Data provided:
+--

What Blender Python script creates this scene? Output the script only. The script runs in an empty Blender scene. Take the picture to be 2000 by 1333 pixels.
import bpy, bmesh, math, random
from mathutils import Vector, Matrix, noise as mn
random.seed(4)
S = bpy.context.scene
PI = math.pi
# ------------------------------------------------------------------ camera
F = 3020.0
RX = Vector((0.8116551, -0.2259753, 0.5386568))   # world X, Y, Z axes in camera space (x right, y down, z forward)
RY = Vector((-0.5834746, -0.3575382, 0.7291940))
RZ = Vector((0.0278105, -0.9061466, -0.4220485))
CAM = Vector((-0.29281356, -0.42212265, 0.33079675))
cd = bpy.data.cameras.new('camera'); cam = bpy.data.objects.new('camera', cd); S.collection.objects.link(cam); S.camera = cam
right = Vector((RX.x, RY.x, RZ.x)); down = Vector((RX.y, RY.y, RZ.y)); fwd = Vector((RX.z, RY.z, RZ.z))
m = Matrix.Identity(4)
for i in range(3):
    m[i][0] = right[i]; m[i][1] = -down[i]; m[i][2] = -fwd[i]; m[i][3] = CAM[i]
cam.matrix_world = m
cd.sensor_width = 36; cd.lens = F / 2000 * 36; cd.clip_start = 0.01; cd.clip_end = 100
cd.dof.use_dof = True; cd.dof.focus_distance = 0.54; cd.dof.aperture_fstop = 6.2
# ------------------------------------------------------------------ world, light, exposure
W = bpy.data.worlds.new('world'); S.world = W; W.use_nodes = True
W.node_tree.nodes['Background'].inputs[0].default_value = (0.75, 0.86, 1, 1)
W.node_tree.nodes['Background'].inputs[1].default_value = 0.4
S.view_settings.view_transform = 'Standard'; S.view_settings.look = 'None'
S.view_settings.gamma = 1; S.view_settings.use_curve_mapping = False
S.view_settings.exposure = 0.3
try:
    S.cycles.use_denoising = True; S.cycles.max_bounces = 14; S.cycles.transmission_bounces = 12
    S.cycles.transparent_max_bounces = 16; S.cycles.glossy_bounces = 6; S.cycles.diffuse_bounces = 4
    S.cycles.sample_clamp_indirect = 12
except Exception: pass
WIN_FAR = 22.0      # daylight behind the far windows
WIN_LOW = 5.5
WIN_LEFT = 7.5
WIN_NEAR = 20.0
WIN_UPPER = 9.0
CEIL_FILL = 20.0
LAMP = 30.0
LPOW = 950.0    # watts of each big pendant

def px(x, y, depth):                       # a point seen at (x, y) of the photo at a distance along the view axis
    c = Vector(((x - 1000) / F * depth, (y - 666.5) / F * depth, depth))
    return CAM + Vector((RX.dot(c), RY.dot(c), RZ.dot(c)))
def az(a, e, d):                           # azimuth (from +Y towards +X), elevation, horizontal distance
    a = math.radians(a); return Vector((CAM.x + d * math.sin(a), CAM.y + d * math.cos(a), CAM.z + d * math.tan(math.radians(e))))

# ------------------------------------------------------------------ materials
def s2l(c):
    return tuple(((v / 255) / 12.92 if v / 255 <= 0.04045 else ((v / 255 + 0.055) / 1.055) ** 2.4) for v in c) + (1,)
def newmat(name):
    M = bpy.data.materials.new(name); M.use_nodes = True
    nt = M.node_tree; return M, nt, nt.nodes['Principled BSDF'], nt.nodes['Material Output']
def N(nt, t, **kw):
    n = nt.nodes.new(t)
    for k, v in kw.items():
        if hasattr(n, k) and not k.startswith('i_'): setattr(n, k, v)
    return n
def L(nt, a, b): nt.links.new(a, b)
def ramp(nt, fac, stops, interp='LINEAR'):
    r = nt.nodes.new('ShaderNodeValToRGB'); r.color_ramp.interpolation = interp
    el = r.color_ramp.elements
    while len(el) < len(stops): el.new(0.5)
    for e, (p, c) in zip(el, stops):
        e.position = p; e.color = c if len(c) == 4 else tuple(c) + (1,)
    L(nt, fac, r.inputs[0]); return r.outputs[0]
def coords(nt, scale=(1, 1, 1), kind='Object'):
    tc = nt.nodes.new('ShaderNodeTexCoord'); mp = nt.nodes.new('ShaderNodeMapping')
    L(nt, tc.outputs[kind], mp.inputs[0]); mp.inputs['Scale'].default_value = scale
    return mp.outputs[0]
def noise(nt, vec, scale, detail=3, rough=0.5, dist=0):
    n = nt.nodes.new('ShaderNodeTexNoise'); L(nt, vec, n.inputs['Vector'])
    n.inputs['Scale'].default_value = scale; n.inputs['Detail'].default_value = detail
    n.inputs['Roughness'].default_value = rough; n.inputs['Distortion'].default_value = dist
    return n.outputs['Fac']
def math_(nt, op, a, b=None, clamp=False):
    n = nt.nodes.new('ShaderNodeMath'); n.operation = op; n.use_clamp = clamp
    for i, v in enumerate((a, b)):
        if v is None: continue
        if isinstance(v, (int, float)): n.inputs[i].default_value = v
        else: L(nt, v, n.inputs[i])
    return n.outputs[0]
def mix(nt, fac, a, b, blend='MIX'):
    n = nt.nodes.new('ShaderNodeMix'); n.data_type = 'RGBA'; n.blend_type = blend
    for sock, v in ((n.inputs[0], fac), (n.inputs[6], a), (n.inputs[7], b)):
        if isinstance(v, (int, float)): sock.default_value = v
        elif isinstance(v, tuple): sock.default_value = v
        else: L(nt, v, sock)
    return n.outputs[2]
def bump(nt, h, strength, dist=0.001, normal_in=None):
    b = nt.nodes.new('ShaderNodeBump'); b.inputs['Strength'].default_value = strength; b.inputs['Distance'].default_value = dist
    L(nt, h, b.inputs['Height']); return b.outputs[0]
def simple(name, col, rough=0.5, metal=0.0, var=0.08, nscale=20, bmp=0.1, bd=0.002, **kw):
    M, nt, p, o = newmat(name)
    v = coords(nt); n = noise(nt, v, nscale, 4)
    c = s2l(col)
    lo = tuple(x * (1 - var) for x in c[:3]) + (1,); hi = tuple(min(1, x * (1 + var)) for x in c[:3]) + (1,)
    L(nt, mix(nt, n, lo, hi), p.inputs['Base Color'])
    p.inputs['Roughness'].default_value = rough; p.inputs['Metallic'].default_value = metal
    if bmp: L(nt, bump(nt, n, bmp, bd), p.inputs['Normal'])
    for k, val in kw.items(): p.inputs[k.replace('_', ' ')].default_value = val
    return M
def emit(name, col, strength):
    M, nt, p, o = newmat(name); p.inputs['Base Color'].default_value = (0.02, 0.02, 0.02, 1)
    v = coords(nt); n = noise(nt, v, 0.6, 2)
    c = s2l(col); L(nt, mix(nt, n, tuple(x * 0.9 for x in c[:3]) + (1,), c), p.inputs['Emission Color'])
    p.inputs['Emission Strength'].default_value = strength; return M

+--

What you are asked to do: In the data above, count the lines where the word "scene" appears; reply with the number only.

Answer: 2